Para Keila, a cultura está sendo esquecida porque os mais jovens não dão continuidade ao trabalho. “Quando vão manifestações de capoeira, do tambor de crioula, do maracatu, eles não são da comunidade. São ativistas de outras comunidades que adentram a nossa com sua dança. Uma forma de tentar combater esse apagamento é fazendo o convite para as outras entidades participarem da nossa comunidade, trazendo suas tradições e suas danças. É dessa forma que nós trazemos para a comunidade a cultura da dança. Convidando pessoas de fora a fazerem oficinas dentro da comunidade, a incentivar essa juventude, porque a comunidade não deu continuidade em muitas coisas da própria comunidade. Senão o apagamento vai estar alto e claro”.

A dançarina Josiele Pedroso, mais conhecida como BGirl Josy, falou sobre os desafios da união feminina no ambiente do ‘breaking’ e sobre os projetos que criou visando o fortalecimento dessa união. Questionada sobre como acabar com a rivalidade feminina no meio da dança – que ocorre por influência do sistema patriarcal –, ela fala da importância de trazer projetos voltados para mulheres, unindo-as. “Independente desse patriarcado que existe, onde às vezes vem do homem, de semear uma coisa na mente da mulher e ela acreditar que existe um ataque”, comentou.

“Um exemplo que eu posso dar é de uma conversa que uma vez que eu ouvi de um homem, falando para uma mulher que a esposa do rapaz estava treinando pra me quebrar numa batalha de ‘breaking’. Aí eu conheci a mulher, porque ela veio participar do meu projeto e inclusive hoje somos muito amigas. Aí é trabalhar isso, implantar a união.

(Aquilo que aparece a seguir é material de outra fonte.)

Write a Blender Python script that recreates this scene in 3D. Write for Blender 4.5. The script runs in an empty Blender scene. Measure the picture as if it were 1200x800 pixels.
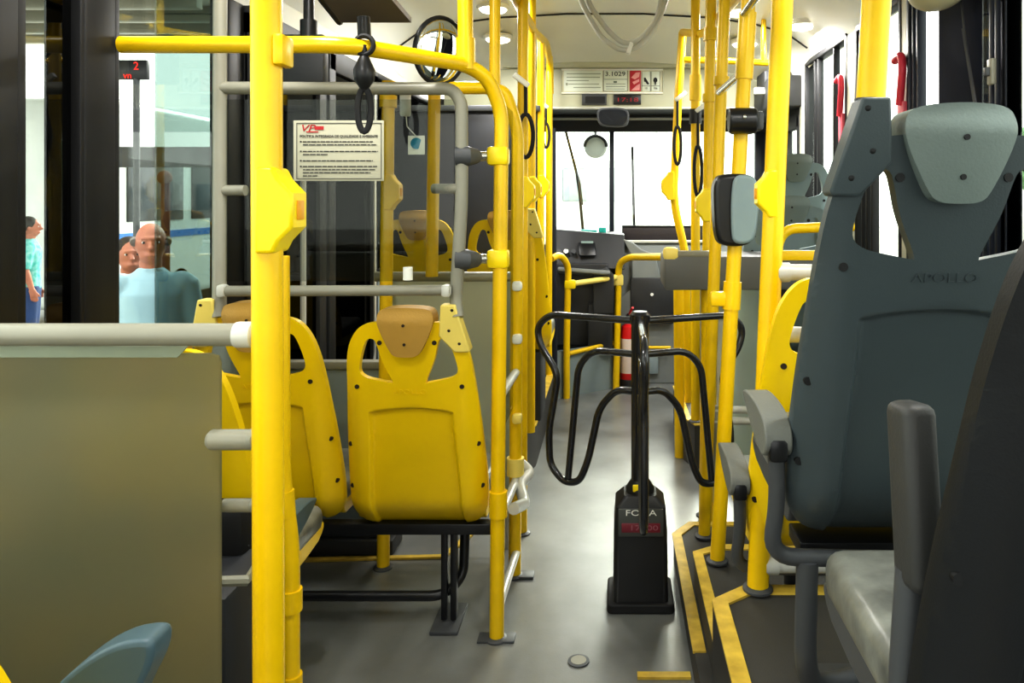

Da gente ter essa troca de vivências com essas mulheres, conhecer a realidade delas e não dar ouvidos para o que os outros dizem”, assegurou ela.

A dançarina Drika Oliveira compartilhou a experiência de ter ingressado na Seleção Brasileira de Breaking e de ter abdicado do projeto por conta da maternidade. Para Drika, a ausência de políticas públicas que deem suporte à mãe e aos filhos nos espaços dificulta a continuidade de mães na dança. “Como essas mães conseguem estar nesses lugares se o local não está pronto para receber ela com seu filho? Como que uma mãe consegue participar de algo se tem que dar atenção para o bebê e ter a atenção dividida?”, ponderou ela.

Segundo Oliveira, equipar espaços culturais de dança com estrutura para receber mães e filhos seria uma das soluções viável para o problema. “Nas minhas produções, eu sempre coloco um Espaço Kids, porque eu entendo que eu passo por isso e eu entendo que, se a mulher tiver um lugar para deixar seu filho ou o seu bebê, ela consegue voltar a dançar, a rimar. No evento ‘Hip Hop Delas’, tinham várias crianças no Espaço Kids e as mães estavam lá tocando, grafitando, dançando. A mãe estava exercendo a arte enquanto seu filho estava sendo cuidado por uma monitora em um espaço propício para a idade deles. É uma das soluções para manter essas mulheres na dança”, completa ela.

Continuação

A abertura do evento foi marcada por uma performance-ritual apresentada por Mepaeruna Tikuna, enquanto que o encerramento do evento recebeu a performance “Tilana”, de Geórgia Albuquerque.